Abstract

The measured Q of air column resonance can fall quickly with playing level by a factor of three or more at fortissimo (SPL ≳ 143 dB inside first open tone hole) below the classical nonturbulent value associated with softer playing (SPL < 100 dB). The increased damping arises at all sharp-edged discontinuities in the bore, such as in mouthpiece receivers, valves, and tuning slides of brass instruments, and the sockets, tenons, and tone holes of woodwinds. Rounding these edges gradualizes the growth of the damping. Good instruments so treated become responsive and “flexible.” When an instrument is thoroughly warmed up, similar changes arise via the temperature dependence of the kinematic viscosity and thence of the Reynolds number. Rounding of even a single corner is noticed by many players. Rounding also produces a “darkening” effect on tone color, owing to reduction of nonlinear turbulent effects.
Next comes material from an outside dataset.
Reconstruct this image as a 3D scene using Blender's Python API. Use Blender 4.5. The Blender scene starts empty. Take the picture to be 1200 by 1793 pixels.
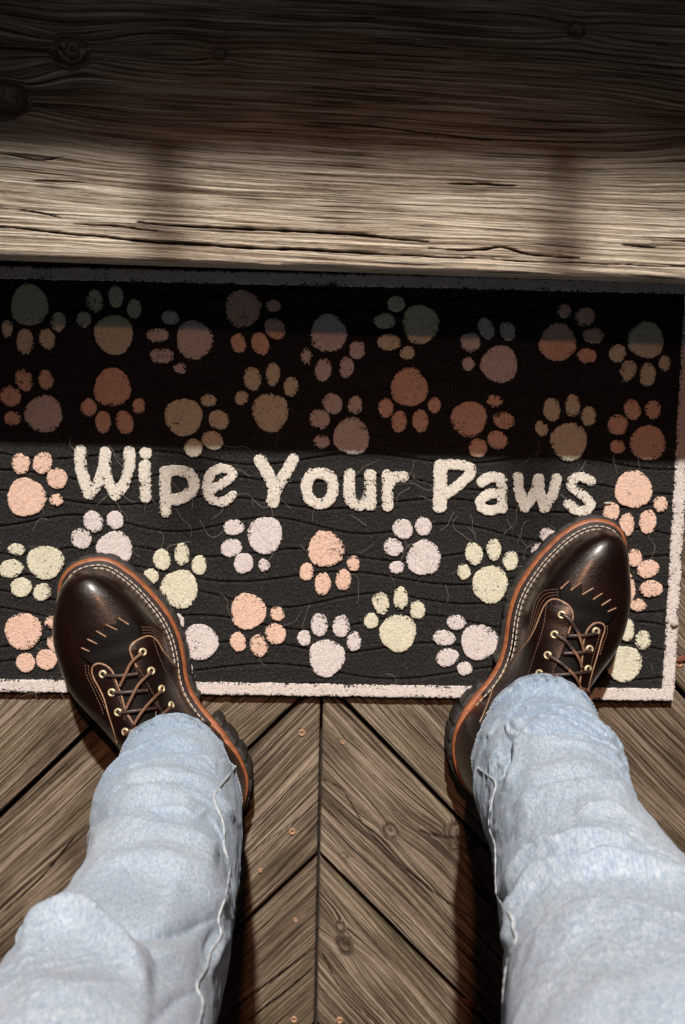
import bpy, math
import numpy as np
from mathutils import Matrix, Vector
from mathutils.bvhtree import BVHTree

S = bpy.context.scene
COL = S.collection
rad = math.radians
rng = np.random.default_rng(7)

# ------------------------------------------------------------------ camera
F = 2276.0; CW, CH = 1200.0, 1793.0; CAMZ = 1.45
def rotm(a, b, c):
    ca, sa = math.cos(a), math.sin(a); cb, sb = math.cos(b), math.sin(b); cc, sc = math.cos(c), math.sin(c)
    Rx = np.array([[1,0,0],[0,ca,-sa],[0,sa,ca]]); Ry = np.array([[cb,0,sb],[0,1,0],[-sb,0,cb]])
    Rz = np.array([[cc,-sc,0],[sc,cc,0],[0,0,1]])
    return Rz@Ry@Rx
RM = rotm(rad(-4.0), rad(-1.5), rad(1.12))
cam = bpy.data.cameras.new('camera'); camo = bpy.data.objects.new('camera', cam); COL.objects.link(camo)
cam.sensor_fit = 'VERTICAL'; cam.sensor_height = 24; cam.lens = F/CH*24
cam.clip_start = 0.02; cam.clip_end = 300
M4 = Matrix.Identity(4)
for i in range(3):
    for j in range(3): M4[i][j] = RM[i,j]
M4[2][3] = CAMZ
camo.matrix_world = M4
cam.dof.use_dof = True; cam.dof.focus_distance = 1.38; cam.dof.aperture_fstop = 6.0
S.camera = camo

# ------------------------------------------------------------------ world and light
w = bpy.data.worlds.new('World'); S.world = w; w.use_nodes = True
bg = w.node_tree.nodes['Background']
bg.inputs[0].default_value = (1.0, 0.68, 0.52, 1); bg.inputs[1].default_value = 0.0135     # dim warm glow of a lit night
sun = bpy.data.lights.new('porch_floodlight', 'SUN'); suno = bpy.data.objects.new('porch_floodlight', sun); COL.objects.link(suno)
sun.energy = 4.4; sun.color = (1.0, 0.93, 0.85); sun.angle = rad(1.6)
LDIR = Vector((-0.035, 0.97, 1.0)).normalized()              # towards the light
suno.rotation_euler = LDIR.to_track_quat('Z', 'Y').to_euler()
S.view_settings.view_transform = 'Standard'; S.view_settings.look = 'None'
S.view_settings.gamma = 1; S.view_settings.exposure = 0.0; S.view_settings.use_curve_mapping = False
S.render.engine = 'CYCLES'
lamp = bpy.data.lights.new('added_warm_spot', 'SPOT'); lampo = bpy.data.objects.new('added_warm_spot', lamp); COL.objects.link(lampo)  # added unseen spot for the orange light and second shadows
lamp.energy = 50; lamp.color = (1.0, 0.44, 0.24); lamp.shadow_soft_size = 0.03
lamp.spot_size = rad(42); lamp.spot_blend = 1.0
lampo.location = (-0.02, 0.74, 2.35)
lampo.rotation_euler = (Vector(lampo.location)-Vector((.08, -.62, 0))).to_track_quat('Z', 'Y').to_euler()

# ------------------------------------------------------------------ helpers
def P(px, py, z=0.0):
    """point at height z that the photograph shows at (px, py)"""
    px = np.asarray(px, float); py = np.asarray(py, float)
    d = np.stack([(px-CW/2)/F, (CH/2-py)/F, -np.ones_like(px)], -1)@RM.T
    t = (z-CAMZ)/d[..., 2]
    q = d*t[..., None]; q[..., 2] += CAMZ
    return q
def proj(q):
    q = np.asarray(q, float).copy(); q[..., 2] -= CAMZ
    c = q@RM
    return CW/2+F*c[..., 0]/-c[..., 2], CH/2-F*c[..., 1]/-c[..., 2]

def tag(o, label=None, cat=None, group=None, kind=None):
    if label: o['label'] = label
    if cat: o['category'] = cat
    if group: o['group'] = group
    if kind: o['kind'] = kind
    return o
def empty(name, loc, parent=None):
    o = bpy.data.objects.new(name, None); COL.objects.link(o); o.location = loc
    o.empty_display_size = 0.05
    if parent: o.parent = parent; o.matrix_parent_inverse = Matrix.Translation(parent.matrix_world.translation).inverted()
    return o
def wloc(o):
    v = Vector(o.location)
    while o.parent:
        o = o.parent; v = v+Vector(o.location)
    return v
def link(name, verts, faces, mat, parent=None, smooth=True, attrs=None):
    """verts in world space; mesh is stored about the parent's base"""
    verts = np.asarray(verts, np.float32).reshape(-1, 3)
    if parent is not None: verts = verts-np.array(tuple(wloc(parent)), np.float32)
    me = bpy.data.meshes.new(name)
    if isinstance(faces, np.ndarray) and faces.ndim == 2:
        n, k = faces.shape
        me.vertices.add(len(verts)); me.vertices.foreach_set('co', verts.ravel())
        me.loops.add(n*k); me.loops.foreach_set('vertex_index', faces.ravel().astype(np.int32))
        me.polygons.add(n); me.polygons.foreach_set('loop_start', (np.arange(n)*k).astype(np.int32))
        me.update(calc_edges=True)
    else:
        me.from_pydata(verts.tolist(), [], [list(map(int, f)) for f in faces]); me.update()
    me.validate()
    if smooth: me.polygons.foreach_set('use_smooth', np.ones(len(me.polygons), bool))
    if attrs:
        for k, v in attrs.items():
            v = np.asarray(v, np.float32)
            if v.ndim == 2:
                a = me.attributes.new(k, 'FLOAT_VECTOR', 'POINT'); a.data.foreach_set('vector', v.ravel())
            else:
                a = me.attributes.new(k, 'FLOAT', 'POINT'); a.data.foreach_set('value', v.ravel())
    me.materials.append(mat)
    o = bpy.data.objects.new(name, me); COL.objects.link(o)
    if parent is not None: o.parent = parent
    return o
def gridfaces(nu, nv, closed=False):
    i = np.arange(nu-1)[:, None]; j = np.arange(nv if closed else nv-1)[None, :]
    j2 = (j+1) % nv
    return np.stack([i*nv+j, (i+1)*nv+j, (i+1)*nv+j2, i*nv+j2], -1).reshape(-1, 4)

class Mix:
    """collects pieces that make ONE mesh"""
    def __init__(s): s.v = []; s.f = []; s.n = 0
    def add(s, v, f):
        v = np.asarray(v, float).reshape(-1, 3); s.v.append(v); s.f += [[int(a)+s.n for a in q] for q in f]; s.n += len(v)
    def build(s, name, mat, parent=None, smooth=True): return link(name, np.concatenate(s.v), s.f, mat, parent, smooth)

def hashn(ix, iy, seed):
    h = (ix.astype(np.int64)*374761393+iy.astype(np.int64)*668265263+seed*2147483647) & 0xffffffff
    h = ((h ^ (h >> 13))*1274126177) & 0xffffffff
    h = ((h ^ (h >> 16))*2246822519) & 0xffffffff
    return ((h ^ (h >> 15)) & 0xffffff)/float(0xffffff)
def noise(x, y, seed=0):
    x = np.asarray(x, float); y = np.asarray(y, float); x, y = np.broadcast_arrays(x, y)
    ix = np.floor(x); iy = np.floor(y); fx = x-ix; fy = y-iy
    fx = fx*fx*(3-2*fx); fy = fy*fy*(3-2*fy)
    a = hashn(ix, iy, seed); b = hashn(ix+1, iy, seed); c = hashn(ix, iy+1, seed); d = hashn(ix+1, iy+1, seed)
    return ((a+(b-a)*fx)+((c+(d-c)*fx)-(a+(b-a)*fx))*fy)*2-1
def fbm(x, y, seed=0, o=4):
    r = 0; a = 1.0; t = 0
    for k in range(o):
        r = r+a*noise(np.asarray(x)*2**k, np.asarray(y)*2**k, seed+k*17); t += a; a *= .5
    return r/t
def segdist(x, y, pts):
    """distance to a polyline, and the fraction along it"""
    pts = np.asarray(pts, float); best = np.full(np.shape(x), 1e9); par = np.zeros(np.shape(x)); n = len(pts)-1
    for k in range(n):
        a = pts[k]; d = pts[k+1]-a; L = d@d+1e-12
        t = np.clip(((x-a[0])*d[0]+(y-a[1])*d[1])/L, 0, 1)
        r = np.hypot(x-a[0]-t*d[0], y-a[1]-t*d[1])
        m = r < best; best = np.where(m, r, best); par = np.where(m, (k+t)/n, par)
    return best, par
def inpoly(x, y, poly):
    poly = np.asarray(poly, float); c = np.zeros(np.shape(x), bool); j = len(poly)-1
    for i in range(len(poly)):
        xi, yi = poly[i]; xj, yj = poly[j]
        if yi != yj: c ^= ((yi > y) != (yj > y)) & (x < (xj-xi)*(y-yi)/(yj-yi)+xi)
        j = i
    return c
def catmull(pts, n, closed=False):
    """smooth resampling at equal arc length"""
    pts = np.asarray(pts, float)
    if closed: q = np.concatenate([pts[-1:], pts, pts[:2]])
    else: q = np.concatenate([2*pts[:1]-pts[1:2], pts, 2*pts[-1:]-pts[-2:-1]])
    out = []
    for k in range(1, len(q)-2):
        t = np.linspace(0, 1, 16, endpoint=False)[:, None]
        a, b, c, d = q[k-1], q[k], q[k+1], q[k+2]
        out.append(.5*((2*b)+(c-a)*t+(2*a-5*b+4*c-d)*t*t+(3*b-a-3*c+d)*t**3))
    out = np.concatenate(out+[q[-2:-1]])
    s = np.concatenate([[0], np.cumsum(np.linalg.norm(np.diff(out, axis=0), axis=1))])
    g = np.linspace(0, s[-1], n, endpoint=not closed)
    return np.stack([np.interp(g, s, out[:, k]) for k in range(out.shape[1])], -1)
def sstep(a, b, x):
    t = np.clip((x-a)/(b-a), 0, 1); return t*t*(3-2*t)

# ------------------------------------------------------------------ materials
class NT:
    def __init__(s, name):
        s.m = bpy.data.materials.new(name); s.m.use_nodes = True; s.t = s.m.node_tree
        s.b = s.t.nodes['Principled BSDF']
    def n(s, typ, **kw):
        x = s.t.nodes.new(typ)
        for k, v in kw.items():
            if k in ('operation', 'data_type', 'blend_type', 'attribute_name', 'noise_dimensions', 'attribute_type', 'feature', 'wave_type', 'noise_type'): setattr(x, k, v)
            else:
                key = int(k[1:]) if k[0] == 'i' and k[1:].isdigit() else k.replace('_', ' ')
                s.set(x.inputs[key], v)
        return x
    def set(s, sock, v):
        if isinstance(v, bpy.types.NodeSocket): s.t.links.new(v, sock)
        elif isinstance(v, bpy.types.Node): s.t.links.new(v.outputs[0], sock)
        else: sock.default_value = v
    def math(s, op, a, b=0.0, c=None):
        x = s.n('ShaderNodeMath', operation=op, i0=a, i1=b)
        if c is not None: s.set(x.inputs[2], c)
        return x.outputs[0]
    def noise(s, vec, scale, detail=3, rough=.5, dist=0.0):
        x = s.n('ShaderNodeTexNoise', Scale=scale, Detail=detail, Roughness=rough, Distortion=dist)
        if vec is not None: s.set(x.inputs['Vector'], vec)
        return x.outputs[0]
    def ramp(s, fac, stops):
        x = s.t.nodes.new('ShaderNodeValToRGB'); s.set(x.inputs[0], fac)
        e = x.color_ramp.elements
        while len(e) < len(stops): e.new(0.5)
        for k, (p, c) in enumerate(stops):
            e[k].position = p; e[k].color = (c[0], c[1], c[2], 1) if hasattr(c, '__len__') else (c, c, c, 1)
        return x.outputs[0]
    def mix(s, fac, a, b, mode='MIX'):
        x = s.t.nodes.new('ShaderNodeMix'); x.data_type = 'RGBA'; x.blend_type = mode
        s.set(x.inputs[0], fac)
        for k, v in ((6, a), (7, b)):
            if isinstance(v, tuple) and len(v) == 3: v = v+(1,)
            s.set(x.inputs[k], v)
        return x.outputs[2]
    def attr(s, name, vec=False):
        x = s.n('ShaderNodeAttribute', attribute_name=name); return x.outputs['Vector' if vec else 'Fac']
    def coord(s): return s.t.nodes.new('ShaderNodeTexCoord').outputs['Object']
    def scale(s, vec, v):
        x = s.t.nodes.new('ShaderNodeVectorMath'); x.operation = 'MULTIPLY'; s.set(x.inputs[0], vec); x.inputs[1].default_value = v; return x.outputs[0]
    def bump(s, h, strength, dist, normal=None):
        x = s.n('ShaderNodeBump', Strength=strength, Distance=dist, Height=h)
        if normal is not None: s.set(x.inputs['Normal'], normal)
        return x.outputs[0]
    def out(s, color=None, rough=None, normal=None, **kw):
        if color is not None: s.set(s.b.inputs['Base Color'], color+(1,) if isinstance(color, tuple) and len(color) == 3 else color)
        if rough is not None: s.set(s.b.inputs['Roughness'], rough)
        if normal is not None: s.set(s.b.inputs['Normal'], normal)
        for k, v in kw.items(): s.set(s.b.inputs[k.replace('_', ' ')], v)
        return s.m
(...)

Musicians recognize a tonal distinction between drawn and soldered tone holes on saxophones. Rounding the corners of the latter eliminates the distinction. Study of numerous instruments and modification of many confirm that rounding from long use is one way that age improves wind instruments, provided bore and tone hole dimensions are not deranged by wear. Care with rounding can eliminate many problems of “unvented” tone holes (such as hissing, stuffiness, and unclear tone) if they are also sized correctly to maintain uniformity of tone hole lattice cutoff frequency.